Congress Delivers a ShipShape Allocation for Navy


Navy photo

On Dec. 23, Congress sent the National Defense Authorization Act to the president’s desk for signature. This sizable package, subsequently signed into law by President Joe Biden, totaled $858 billion.

Among all the provisions that were placed within the NDAA, one stands out as vital for U.S. national defense: the increase in ships allocated to the Navy in the coming years.

For years, voices across the political spectrum have criticized past armed service budgets that have not adequately corresponded to plans to grow the size of the naval fleet. However, the act is poised to meet the newly authorized requirement for ships.

This year, Congress remedied the ship shortfall by delivering appropriations that will facilitate fleet growth. For example, Congress allocated $32.6 billion for the purchase of new ships. This request hands the Navy a third, albeit unrequested, Arleigh Burke-class destroyer, a legally required floor of 31 amphibious vessels and prohibitions on retiring many of the ships that are currently in service.

The White House has not always approved of such inclusions. On July 12, the White House released a policy statement in which it explicitly stated that “the administration opposes establishing in statute a minimum number of Navy amphibious ships, or other numeric force structure provisions, as they unduly constrain evolutions in joint war­fighting approaches and associated capability prioritization.
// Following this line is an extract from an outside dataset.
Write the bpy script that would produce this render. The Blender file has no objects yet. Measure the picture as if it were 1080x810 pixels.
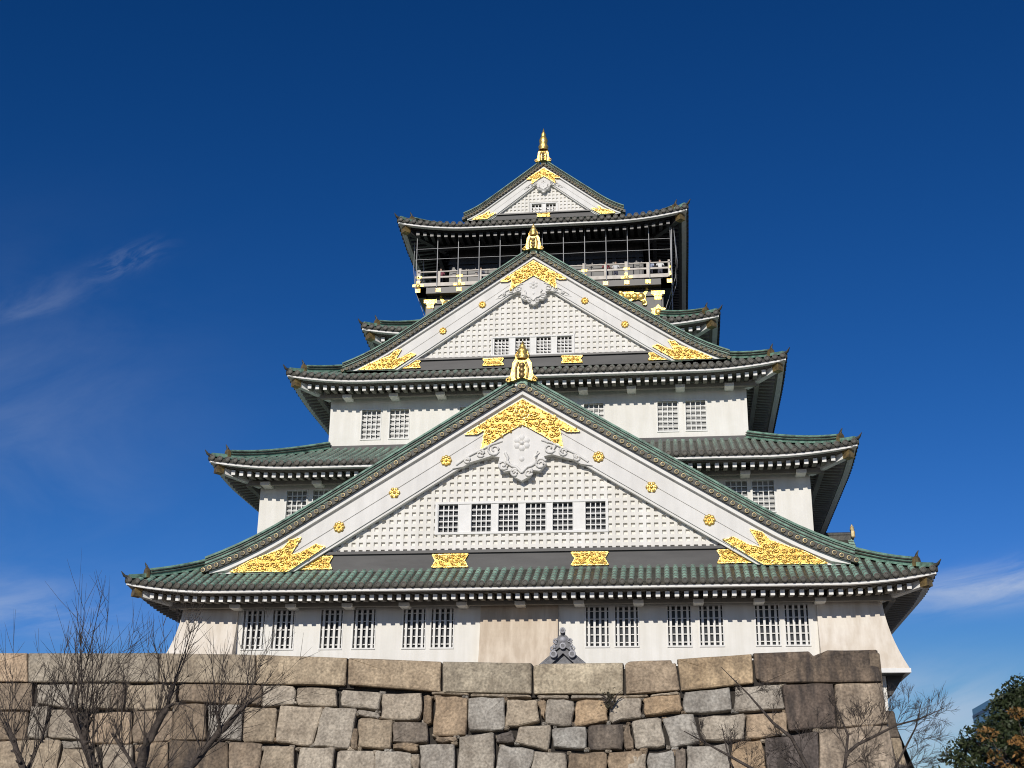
import bpy, math, random
from mathutils import Vector, Matrix
R = math.radians
rnd = random.Random(7)
scene = bpy.context.scene
col = scene.collection

# ------------------------------------------------------------------ camera
cam_data = bpy.data.cameras.new('camera')
cam_data.sensor_width = 36.0
cam_data.lens = 46.0
cam_data.clip_end = 20000
cam = bpy.data.objects.new('camera', cam_data)
col.objects.link(cam)
pitch, yaw, roll = R(20.5007), R(7.2095), R(0.7318)
fw = Vector((-math.sin(yaw)*math.cos(pitch), math.cos(yaw)*math.cos(pitch), math.sin(pitch)))
r0 = Vector((math.cos(yaw), math.sin(yaw), 0)); u0 = r0.cross(fw)
rt = r0*math.cos(roll) + u0*math.sin(roll); up = u0*math.cos(roll) - r0*math.sin(roll)
m = Matrix((rt, up, -fw)).transposed().to_4x4(); m.translation = (8.1664, -70, 1.6)
cam.matrix_world = m
scene.camera = cam

# ------------------------------------------------------------------ light
SUN_EL, SUN_AZ = 27.0, 9.0          # azimuth: degrees to the left of the facade's normal
sun_dir = Vector((-math.sin(R(SUN_AZ))*math.cos(R(SUN_EL)), -math.cos(R(SUN_AZ))*math.cos(R(SUN_EL)), math.sin(R(SUN_EL))))
sl = bpy.data.lights.new('sun', 'SUN'); sl.energy = 3.65; sl.angle = R(0.53); sl.color = (1.0, 0.94, 0.85)
so = bpy.data.objects.new('sun', sl); col.objects.link(so)
so.rotation_euler = (-sun_dir).to_track_quat('-Z', 'Y').to_euler(); so.location = (-20, -60, 80)

world = bpy.data.worlds.new('World'); scene.world = world; world.use_nodes = True
nt = world.node_tree; nt.nodes.clear()
def N(t, **k):
    n = nt.nodes.new(t)
    for a, b in k.items(): setattr(n, a, b)
    return n
def LK(a, b): nt.links.new(a, b)
def MA(op, a, b=None, c=None, clamp=False):
    n = N('ShaderNodeMath', operation=op, use_clamp=clamp)
    for i, x in enumerate((a, b, c)):
        if x is None: continue
        if isinstance(x, (int, float)): n.inputs[i].default_value = x
        else: LK(x, n.inputs[i])
    return n.outputs[0]
sky = N('ShaderNodeTexSky', sky_type='NISHITA')
sky.sun_disc = False; sky.sun_elevation = R(SUN_EL)
sky.sun_rotation = math.atan2(sun_dir.x, sun_dir.y)
sky.altitude = 300; sky.air_density = 0.85; sky.dust_density = 0.15; sky.ozone_density = 3.0
tint = N('ShaderNodeMix', data_type='RGBA', blend_type='MULTIPLY'); tint.inputs[0].default_value = 1
LK(sky.outputs[0], tint.inputs[6]); tint.inputs[7].default_value = (0.50, 0.78, 1.0, 1)
tc = N('ShaderNodeTexCoord'); sep = N('ShaderNodeSeparateXYZ'); LK(tc.outputs['Generated'], sep.inputs[0])
az = MA('MULTIPLY', MA('ARCTAN2', sep.outputs[0], sep.outputs[1]), 57.2958)
el = MA('MULTIPLY', MA('ARCSINE', sep.outputs[2]), 57.2958)
def blob(a0, e0, sa, se, rot):
    da = MA('SUBTRACT', az, a0); de = MA('SUBTRACT', el, e0)
    c, s = math.cos(R(rot)), math.sin(R(rot))
    x = MA('DIVIDE', MA('ADD', MA('MULTIPLY', da, c), MA('MULTIPLY', de, s)), sa)
    y = MA('DIVIDE', MA('SUBTRACT', MA('MULTIPLY', de, c), MA('MULTIPLY', da, s)), se)
    q = MA('ADD', MA('MULTIPLY', x, x), MA('MULTIPLY', y, y))
    return MA('POWER', 2.718, MA('MULTIPLY', q, -1.0))
def streak(rot, sx, sy, scale, seed, detail=6, rough=0.62, dist=0.6):
    c, s = math.cos(R(rot)), math.sin(R(rot))
    x = MA('MULTIPLY', MA('ADD', MA('MULTIPLY', az, c), MA('MULTIPLY', el, s)), sx)
    y = MA('MULTIPLY', MA('SUBTRACT', MA('MULTIPLY', el, c), MA('MULTIPLY', az, s)), sy)
    cb = N('ShaderNodeCombineXYZ'); LK(x, cb.inputs[0]); LK(y, cb.inputs[1]); cb.inputs[2].default_value = seed
    n = N('ShaderNodeTexNoise'); n.inputs['Scale'].default_value = scale; n.inputs['Detail'].default_value = detail
    n.inputs['Roughness'].default_value = rough; n.inputs['Distortion'].default_value = dist
    LK(cb.outputs[0], n.inputs['Vector'])
    return n.outputs[0]
def thr(v, lo, hi):
    n = N('ShaderNodeMapRange', interpolation_type='SMOOTHSTEP'); LK(v, n.inputs[0])
    n.inputs[1].default_value = lo; n.inputs[2].default_value = hi
    return n.outputs[0]
w1 = MA('MULTIPLY', blob(-25.4, 24.5, 1.5, 0.45, 28), thr(streak(28, 0.5, 1.6, 0.9, 2.0), .38, .72))
w1b = MA('MULTIPLY', blob(-29, 22.2, 2.6, 0.8, 28), thr(streak(28, 0.3, 1.0, 0.6, 5.0), .35, .8))
w2 = MA('MULTIPLY', blob(-30, 16, 7.5, 6, 20), thr(streak(20, 0.25, 0.6, 0.35, 9.0), .2, .85))
w3 = MA('MULTIPLY', blob(14.5, 11.35, 5.5, 0.75, 4), thr(streak(6, 0.3, 1.5, 0.6, 14.0), .25, .7))
w4 = MA('MULTIPLY', blob(10.5, 6.2, 4.5, 1.8, 0), thr(streak(10, 0.3, 0.9, 0.5, 21.0), .25, .75))
w5 = MA('MULTIPLY', blob(-28, 9.8, 4.5, 1.2, 0), thr(streak(4, 0.25, 1.2, 0.5, 33.0), .3, .75))
cl = MA('ADD', MA('ADD', MA('MULTIPLY', w1, .24), MA('MULTIPLY', w1b, .15)), MA('ADD', MA('MULTIPLY', w2, .15), MA('MULTIPLY', w3, .78)))
cl = MA('ADD', cl, MA('ADD', MA('MULTIPLY', w4, .55), MA('MULTIPLY', w5, .42)), clamp=True)
sc_ = N('ShaderNodeSeparateColor'); LK(tint.outputs[2], sc_.inputs[0]); cc_ = N('ShaderNodeCombineColor')
for i_, (a_, g_, m_) in enumerate(((5.5, 2.2, .72), (.95, 1.36, .60), (.96, 1.26, .62))):      # a clearer, deeper blue air
    v_ = MA('MINIMUM', MA('MULTIPLY', sc_.outputs[i_], .1), .9)
    LK(MA('MULTIPLY', MA('MINIMUM', MA('MULTIPLY', MA('POWER', v_, g_), a_), m_), 10), cc_.inputs[i_])
cmix = N('ShaderNodeMix', data_type='RGBA', blend_type='MIX')
LK(cl, cmix.inputs[0]); LK(cc_.outputs[0], cmix.inputs[6]); cmix.inputs[7].default_value = (5.2, 5.9, 7.2, 1)
bg = N('ShaderNodeBackground'); bg.inputs[1].default_value = 0.1
LK(cmix.outputs[2], bg.inputs[0]); wo = N('ShaderNodeOutputWorld'); LK(bg.outputs[0], wo.inputs[0])

scene.view_settings.view_transform = 'Standard'; scene.view_settings.look = 'None'
scene.view_settings.exposure = 0.0; scene.view_settings.gamma = 1.0; scene.view_settings.use_curve_mapping = False
scene.cycles.max_bounces = 6
scene.cycles.filter_width = 1.05

# ------------------------------------------------------------------ materials
def mat(name, c1, c2=None, scale=1.0, rough=0.8, metal=0.0, bump=0.0, bscale=None, detail=6, lo=.35, hi=.65, attr=None, spec=None, stretch=(1, 1, 1), streaks=None, fine=None):
    """procedural: noise mix of two colours, optional vertical weather streaks (streaks = (colour, amount)) and bump"""
    mt = bpy.data.materials.new(name); mt.use_nodes = True
    t = mt.node_tree; n = t.nodes; b = n['Principled BSDF']
    b.inputs['Roughness'].default_value = rough; b.inputs['Metallic'].default_value = metal
    if spec is not None: b.inputs['Specular IOR Level'].default_value = spec
    tcn = n.new('ShaderNodeTexCoord')
    mp = n.new('ShaderNodeMapping'); mp.inputs['Scale'].default_value = stretch
    t.links.new(tcn.outputs['Object'], mp.inputs[0])
    no = n.new('ShaderNodeTexNoise'); no.inputs['Scale'].default_value = scale; no.inputs['Detail'].default_value = detail
    no.inputs['Roughness'].default_value = .65
    t.links.new(mp.outputs[0], no.inputs['Vector'])
    mr = n.new('ShaderNodeMapRange'); mr.inputs[1].default_value = lo; mr.inputs[2].default_value = hi
    t.links.new(no.outputs[0], mr.inputs[0])
    mx = n.new('ShaderNodeMix'); mx.data_type = 'RGBA'
    t.links.new(mr.outputs[0], mx.inputs[0])
    c2 = c2 or c1
    mx.inputs[6].default_value = (*c1, 1); mx.inputs[7].default_value = (*c2, 1)
    out = mx.outputs[2]
    if attr:
        at = n.new('ShaderNodeAttribute'); at.attribute_name = attr
        m2 = n.new('ShaderNodeMix'); m2.data_type = 'RGBA'; m2.blend_type = 'MULTIPLY'; m2.inputs[0].default_value = 1
        t.links.new(at.outputs['Color'], m2.inputs[6]); t.links.new(out, m2.inputs[7]); out = m2.outputs[2]
    if streaks:
        sc, amt = streaks
        mp2 = n.new('ShaderNodeMapping'); mp2.inputs['Scale'].default_value = (1.7, 1.7, .12)
        t.links.new(tcn.outputs['Object'], mp2.inputs[0])
        n2 = n.new('ShaderNodeTexNoise'); n2.inputs['Scale'].default_value = 1.3; n2.inputs['Detail'].default_value = 7
        n2.inputs['Roughness'].default_value = .6
        t.links.new(mp2.outputs[0], n2.inputs['Vector'])
        mr2 = n.new('ShaderNodeMapRange'); mr2.inputs[1].default_value = .38; mr2.inputs[2].default_value = .62; mr2.inputs[4].default_value = amt
        t.links.new(n2.outputs[0], mr2.inputs[0])
        fac = mr2.outputs[0]
        if attr:
            mm = n.new('ShaderNodeMath'); mm.operation = 'MULTIPLY'
            t.links.new(fac, mm.inputs[0]); t.links.new(at.outputs['Alpha'], mm.inputs[1]); fac = mm.outputs[0]
        m3 = n.new('ShaderNodeMix'); m3.data_type = 'RGBA'
        t.links.new(fac, m3.inputs[0]); t.links.new(out, m3.inputs[6]); m3.inputs[7].default_value = (*sc, 1); out = m3.outputs[2]
    if fine:
        n4 = n.new('ShaderNodeTexNoise'); n4.inputs['Scale'].default_value = fine[0]; n4.inputs['Detail'].default_value = 4
        t.links.new(tcn.outputs['Object'], n4.inputs['Vector'])
        r4 = n.new('ShaderNodeMapRange'); r4.inputs[1].default_value = .3; r4.inputs[2].default_value = .7; r4.inputs[3].default_value = 1 - fine[1]; r4.inputs[4].default_value = 1 + fine[1]
        t.links.new(n4.outputs[0], r4.inputs[0])
        m4 = n.new('ShaderNodeMix'); m4.data_type = 'RGBA'; m4.blend_type = 'MULTIPLY'; m4.inputs[0].default_value = 1
        t.links.new(out, m4.inputs[6]); t.links.new(r4.outputs[0], m4.inputs[7]); out = m4.outputs[2]
    t.links.new(out, b.inputs['Base Color'])
    if bump:
        nb = n.new('ShaderNodeTexNoise'); nb.inputs['Scale'].default_value = bscale or scale*4; nb.inputs['Detail'].default_value = 6
        t.links.new(tcn.outputs['Object'], nb.inputs['Vector'])
        bp = n.new('ShaderNodeBump'); bp.inputs['Strength'].default_value = bump; bp.inputs['Distance'].default_value = .08
        t.links.new(nb.outputs[0], bp.inputs['Height']); t.links.new(bp.outputs[0], b.inputs['Normal'])
    return mt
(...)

Further, the administration strongly opposes incrementally funding a third Arleigh Burke-class destroyer in FY 2023.”

Despite this disagreement, which often reflects political differences concerning the structure of the nation’s armed forces, the increase in certain ship classes should be viewed as encouraging. This is especially true when viewed through a geopolitical lens focused on the nation’s No. 1 pacing challenge: China.

According to the Defense Department’s annual report on Chinese military power, Beijing is building increasingly modern surface combatants and expanding the size of its aircraft fleet so that it can expand its naval influence. Specifically, the Pentagon estimates that by the year 2025, China’s navy is expected to grow to 400 hulls.

The report further states that, “As of 2021, the People’s Liberation Army and Navy is largely composed of modern multi-role platforms featuring advanced anti-ship, anti-air, and anti-submarine weapons and sensors.”

The significance of this development is rooted in China’s aspiration to extend its sphere of influence and exert increasing levels of control over contested geographies in Asia.

According to the report, the “ability to perform missions beyond the First Island Chain is modest but growing as it gains more experience operating in distant waters and acquires larger and more advanced platforms.”

Furthermore, this flexibility decreases the requirement to build additional Chinese amphibious ships to successfully assault Taiwan. This operational flexibility also provides operational and logistics units within China’s marines the training and proficiency to move between military and civilian vessels not just in a Taiwan scenario, but in any maritime environment where civilian transport vessels are available and navy amphibious ships are not.

Unfortunately, this is not merely a theoretical proposition. The world has witnessed this expansionist attitude in recent years. In the South China Sea, China has claimed wide swaths of territory, constructed man-made islands, claimed vast natural resources and asserted a defensive posture against entities that question its claims of sovereignty.

Confrontations with Vietnam and the Philippines over maritime activity is an additional, and visible, example of Beijing’s strategy in practice.

By expanding influence in waters traditionally claimed by other sovereign nations, China has increased tensions and invited submissions of grievances before global arbitration bodies.

To counter this trend and protect the interests of U.S. allies in Asia, it is imperative that the United States keeps pace with China’s naval growth. This will not only ensure that the nation has the resources necessary to act as needed, but more importantly, this investment signals to its vast network of allies and partners that we are committed to preserving their security.

In 2023, the United States finds itself at a unique inflection point. Gone are the days of the post-Cold War unipolar moment. Instead, the nation finds itself in an increasingly contested and hostile global environment. To counteract such threats and preserve the interests and security of our allies, it is necessary to make the requisite investments required for establishing a strong defense apparatus.

The NDAA for 2023 contains a wide array of provisions that touch all parts of the U.S. Armed Forces. However, its commitment to sustaining and increasing its Navy remains of paramount importance. Not only does this Naval investment finally align U.S. strategic ends with the material means to match, but it will also ensure that the country is ready and able to defend its values and partners across the seas whenever a threat presents itself.

This deterring factor, which the National Defense Strategy heavily references, is an essential part of the U.S. defense ecosystem. The nation must be prepared to defend its global interests whenever necessary.

The 2023 NDAA’s investments towards a sizable, advanced and modern fleet will ensure that this can be achieved across the seas. 

Chris Sax is a strategy associate at the National Defense Industrial Association.